-- START OF DATA EXCERPT --

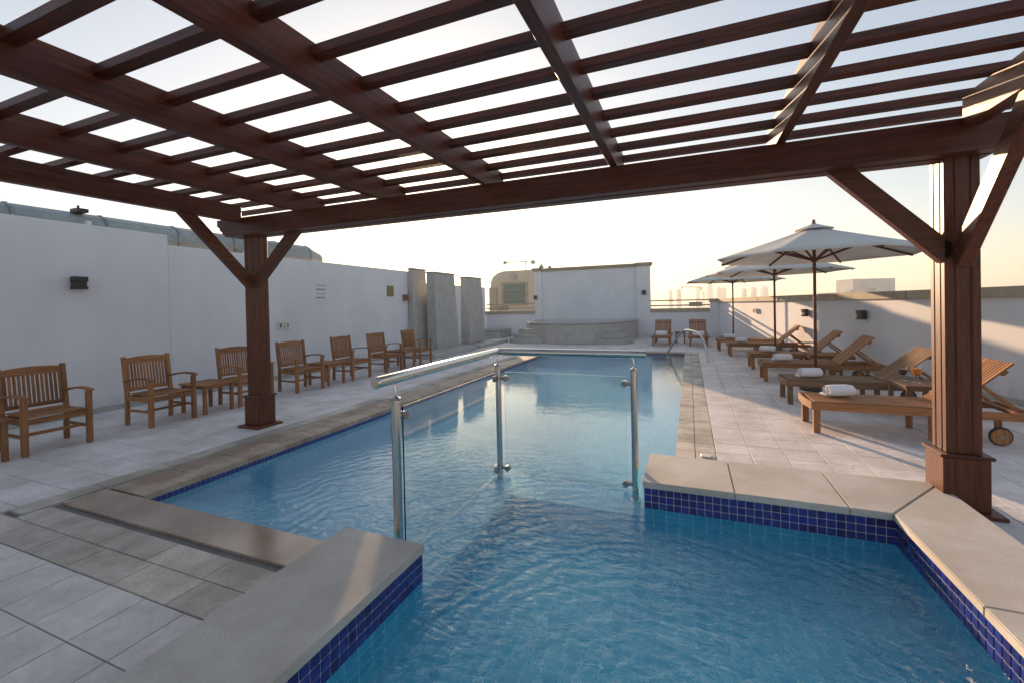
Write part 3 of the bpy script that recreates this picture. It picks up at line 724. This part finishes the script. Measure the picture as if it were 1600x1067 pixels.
# ------------------------------------------------------------------ sun loungers (local: foot at x=0, head towards +X, width along Y)
def make_lounger(kind, back_deg, name='sun_lounger', wheels=True):
    t = thing(name, '', 'sun lounger')
    wx, wy, wz = wood(kind,'x'), wood(kind,'y'), wood(kind,'z')
    W2 = .33; L = 2.02; hx = 1.28; zt = .37
    for s in (-1,1):
        B(0.0,L,s*W2-.016,s*W2+.016,zt-.085,zt).build('side_rail', wx, t, .005)
        B(.03,.10,s*(W2-.05)-.03,s*(W2-.05)+.03,0,zt-.03).build('leg', wz, t, .005)
        B(1.12,1.18,s*(W2-.05)-.025,s*(W2-.05)+.025,0 if not wheels else .0,zt-.03).build('leg', wz, t, .005)
    # bowed foot rail
    vv = []; K = 6
    for k in range(K+1):
        y = -W2+2*W2*k/K; c = -.03*(1-(y/W2)**2)
        vv += [(c-.0,y,zt-.08),(c+.035,y,zt-.08),(c+.035,y,zt+.012),(c,y,zt+.012)]
    ff = [(3,2,1,0),(K*4,K*4+1,K*4+2,K*4+3)]
    for i in range(K):
        for k in range(4): ff.append((i*4+k,i*4+(k+1)%4,(i+1)*4+(k+1)%4,(i+1)*4+k))
    MB().add(vv, ff).build('foot_rail', wy, t, .004)
    B(L-.045,L,-W2+.018,W2-.018,zt-.075,zt-.005).build('head_rail', wy, t, .004)
    ns = 12; d = (2*W2-.04)/ns
    sm = B(.04,hx-.01,-d/2+.005,d/2-.005,-.008,.012).mesh('seat_slat', wx, .002)
    for k in range(ns): link('seat_slat', sm, t, (0,-W2+.02+d*(k+.5),zt))
    for x in (.35,.8,1.22): B(x-.025,x+.025,-W2+.02,W2-.02,zt-.045,zt-.010).build('cross_batten', wy, t, .003)
    a = R(back_deg); Lb = .74
    rot = (0,-a,0)
    bs = B(.012,Lb,-d/2+.005,d/2-.005,-.010,.010).mesh('back_slat', wx, .002)
    for k in range(ns): link('back_slat', bs, t, (hx,-W2+.02+d*(k+.5),zt+.002), rot)
    for x in (.12,.62):
        o = B(x-.03,x+.03,-W2+.03,W2-.03,-.044,-.012).build('back_batten', wy, t, .003); o.location = (hx,0,zt+.002); o.rotation_euler = rot
    if back_deg > 5:
        for s in (-1,1):
            px = hx+.42*math.cos(a); pz = zt+.42*math.sin(a)-.03
            MB().bar((px,s*.24,pz),(hx+.62,s*.24,zt-.01), .022, .035).build('back_prop', wx, t, .003)
        B(hx+.56,hx+.62,-W2+.02,W2-.02,zt-.045,zt-.006).build('prop_batten', wy, t, .003)
    if wheels:
        for s in (-1,1):
            wh = MB().tube([(1.72,s*(W2-.06)-.018,.10),(1.72,s*(W2-.06)+.018,.10)], .085, 22).build('wheel', wood(kind,'z'), t, .004, smooth=True)
            ty = MB()
            K = 26; vv = []; ff = []
            for k in range(K):
                an = 2*math.pi*k/K
                for j in range(6):
                    bt = 2*math.pi*j/6; r_ = .088+.014*math.cos(bt)
                    vv.append((1.72+r_*math.cos(an), s*(W2-.06)+.017*math.sin(bt), .103+r_*math.sin(an)))
            for k in range(K):
                for j in range(6): ff.append((k*6+j,k*6+(j+1)%6,((k+1)%K)*6+(j+1)%6,((k+1)%K)*6+j))
            ty.add(vv, ff).build('tyre', M_RUBBER, wh, smooth=True)
            MB().tube([(1.72,s*(W2-.06)-.025,.10),(1.72,s*(W2-.06)+.025,.10)], .02, 12).build('hub', M_CHROMED, wh, smooth=True)
            B(1.69,1.75,s*(W2-.10)-.012,s*(W2-.10)+.012,.08,zt-.05).build('wheel_strut', wood(kind,'z'), t, .003)
    return t
LG = make_lounger('teak', 44); LG2 = make_lounger('old_teak', 41); LGF = make_lounger('teak', 0)
lg = 'teak sun loungers along the right parapet'
spots = [(LG,1.34,6.52,0,'nearest sun lounger, with a towel on its foot, partly behind the right post',None),
 (LG2,1.36,8.12,.01,'second nearest sun lounger, beside the table with two drinks',None),
 (LG,1.33,10.2,-.01,'third nearest sun lounger, just beyond the nearest umbrella pole',None),
 (LG,1.30,11.85,.012,'fourth nearest sun lounger of the right row, back raised',None),
 (LG,1.04,14.45,0,'fifth sun lounger of the right row, its raised back lit orange by the sun',None),
 (LGF,.83,15.95,.01,'farthest sun lounger of the right row, lying flat',None)]
seen = set()
for (src, x, y, rz, lab, _) in spots:
    if src.name not in seen: c = src; seen.add(src.name)
    else: c = copy_tree(src)
    c.location = (x,y,0); c.rotation_euler = (0,0,rz); c['label'] = lab; c['group'] = lg
LB = make_lounger('teak', 47)
LB.location = (-.98,16.95,0); LB.rotation_euler = (0,0,math.pi/2); LB['label'] = 'dark sun lounger facing the pool at the rear wall, nearer the high wall'; LB['group'] = 'sun loungers facing the pool at the rear'
c = copy_tree(LB); c.location = (.30,16.98,0); c['label'] = 'dark sun lounger facing the pool at the rear wall, behind the grab rail'

make_small_table('drinks_table', 'weathered teak table carrying two drinks between the two nearest loungers', .66, .62, .49, 'old_teak').location = (2.86,7.30,0)
make_small_table('lounger_table', 'teak table between the third and fourth nearest loungers', .60, .52, .46, 'teak').location = (2.60,10.98,0)
make_small_table('lounger_table', 'small dark table between the two loungers at the rear wall', .40, .40, .44, 'teak').location = (-.34,18.5,0)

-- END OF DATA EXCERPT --

__EXERCISE OBJECTIVE__
Omit every picture while copying the listing above exactly.

__ANSWER TO THE PROBLEM__
Write part 3 of the bpy script that recreates this picture. It picks up at line 724. This part finishes the script. Measure the picture as if it were 1600x1067 pixels.
# ------------------------------------------------------------------ sun loungers (local: foot at x=0, head towards +X, width along Y)
def make_lounger(kind, back_deg, name='sun_lounger', wheels=True):
    t = thing(name, '', 'sun lounger')
    wx, wy, wz = wood(kind,'x'), wood(kind,'y'), wood(kind,'z')
    W2 = .33; L = 2.02; hx = 1.28; zt = .37
    for s in (-1,1):
        B(0.0,L,s*W2-.016,s*W2+.016,zt-.085,zt).build('side_rail', wx, t, .005)
        B(.03,.10,s*(W2-.05)-.03,s*(W2-.05)+.03,0,zt-.03).build('leg', wz, t, .005)
        B(1.12,1.18,s*(W2-.05)-.025,s*(W2-.05)+.025,0 if not wheels else .0,zt-.03).build('leg', wz, t, .005)
    # bowed foot rail
    vv = []; K = 6
    for k in range(K+1):
        y = -W2+2*W2*k/K; c = -.03*(1-(y/W2)**2)
        vv += [(c-.0,y,zt-.08),(c+.035,y,zt-.08),(c+.035,y,zt+.012),(c,y,zt+.012)]
    ff = [(3,2,1,0),(K*4,K*4+1,K*4+2,K*4+3)]
    for i in range(K):
        for k in range(4): ff.append((i*4+k,i*4+(k+1)%4,(i+1)*4+(k+1)%4,(i+1)*4+k))
    MB().add(vv, ff).build('foot_rail', wy, t, .004)
    B(L-.045,L,-W2+.018,W2-.018,zt-.075,zt-.005).build('head_rail', wy, t, .004)
    ns = 12; d = (2*W2-.04)/ns
    sm = B(.04,hx-.01,-d/2+.005,d/2-.005,-.008,.012).mesh('seat_slat', wx, .002)
    for k in range(ns): link('seat_slat', sm, t, (0,-W2+.02+d*(k+.5),zt))
    for x in (.35,.8,1.22): B(x-.025,x+.025,-W2+.02,W2-.02,zt-.045,zt-.010).build('cross_batten', wy, t, .003)
    a = R(back_deg); Lb = .74
    rot = (0,-a,0)
    bs = B(.012,Lb,-d/2+.005,d/2-.005,-.010,.010).mesh('back_slat', wx, .002)
    for k in range(ns): link('back_slat', bs, t, (hx,-W2+.02+d*(k+.5),zt+.002), rot)
    for x in (.12,.62):
        o = B(x-.03,x+.03,-W2+.03,W2-.03,-.044,-.012).build('back_batten', wy, t, .003); o.location = (hx,0,zt+.002); o.rotation_euler = rot
    if back_deg > 5:
        for s in (-1,1):
            px = hx+.42*math.cos(a); pz = zt+.42*math.sin(a)-.03
            MB().bar((px,s*.24,pz),(hx+.62,s*.24,zt-.01), .022, .035).build('back_prop', wx, t, .003)
        B(hx+.56,hx+.62,-W2+.02,W2-.02,zt-.045,zt-.006).build('prop_batten', wy, t, .003)
    if wheels:
        for s in (-1,1):
            wh = MB().tube([(1.72,s*(W2-.06)-.018,.10),(1.72,s*(W2-.06)+.018,.10)], .085, 22).build('wheel', wood(kind,'z'), t, .004, smooth=True)
            ty = MB()
            K = 26; vv = []; ff = []
            for k in range(K):
                an = 2*math.pi*k/K
                for j in range(6):
                    bt = 2*math.pi*j/6; r_ = .088+.014*math.cos(bt)
                    vv.append((1.72+r_*math.cos(an), s*(W2-.06)+.017*math.sin(bt), .103+r_*math.sin(an)))
            for k in range(K):
                for j in range(6): ff.append((k*6+j,k*6+(j+1)%6,((k+1)%K)*6+(j+1)%6,((k+1)%K)*6+j))
            ty.add(vv, ff).build('tyre', M_RUBBER, wh, smooth=True)
            MB().tube([(1.72,s*(W2-.06)-.025,.10),(1.72,s*(W2-.06)+.025,.10)], .02, 12).build('hub', M_CHROMED, wh, smooth=True)
            B(1.69,1.75,s*(W2-.10)-.012,s*(W2-.10)+.012,.08,zt-.05).build('wheel_strut', wood(kind,'z'), t, .003)
    return t
LG = make_lounger('teak', 44); LG2 = make_lounger('old_teak', 41); LGF = make_lounger('teak', 0)
lg = 'teak sun loungers along the right parapet'
spots = [(LG,1.34,6.52,0,'nearest sun lounger, with a towel on its foot, partly behind the right post',None),
 (LG2,1.36,8.12,.01,'second nearest sun lounger, beside the table with two drinks',None),
 (LG,1.33,10.2,-.01,'third nearest sun lounger, just beyond the nearest umbrella pole',None),
 (LG,1.30,11.85,.012,'fourth nearest sun lounger of the right row, back raised',None),
 (LG,1.04,14.45,0,'fifth sun lounger of the right row, its raised back lit orange by the sun',None),
 (LGF,.83,15.95,.01,'farthest sun lounger of the right row, lying flat',None)]
seen = set()
for (src, x, y, rz, lab, _) in spots:
    if src.name not in seen: c = src; seen.add(src.name)
    else: c = copy_tree(src)
    c.location = (x,y,0); c.rotation_euler = (0,0,rz); c['label'] = lab; c['group'] = lg
LB = make_lounger('teak', 47)
LB.location = (-.98,16.95,0); LB.rotation_euler = (0,0,math.pi/2); LB['label'] = 'dark sun lounger facing the pool at the rear wall, nearer the high wall'; LB['group'] = 'sun loungers facing the pool at the rear'
c = copy_tree(LB); c.location = (.30,16.98,0); c['label'] = 'dark sun lounger facing the pool at the rear wall, behind the grab rail'

make_small_table('drinks_table', 'weathered teak table carrying two drinks between the two nearest loungers', .66, .62, .49, 'old_teak').location = (2.86,7.30,0)
make_small_table('lounger_table', 'teak table between the third and fourth nearest loungers', .60, .52, .46, 'teak').location = (2.60,10.98,0)
make_small_table('lounger_table', 'small dark table between the two loungers at the rear wall', .40, .40, .44, 'teak').location = (-.34,18.5,0)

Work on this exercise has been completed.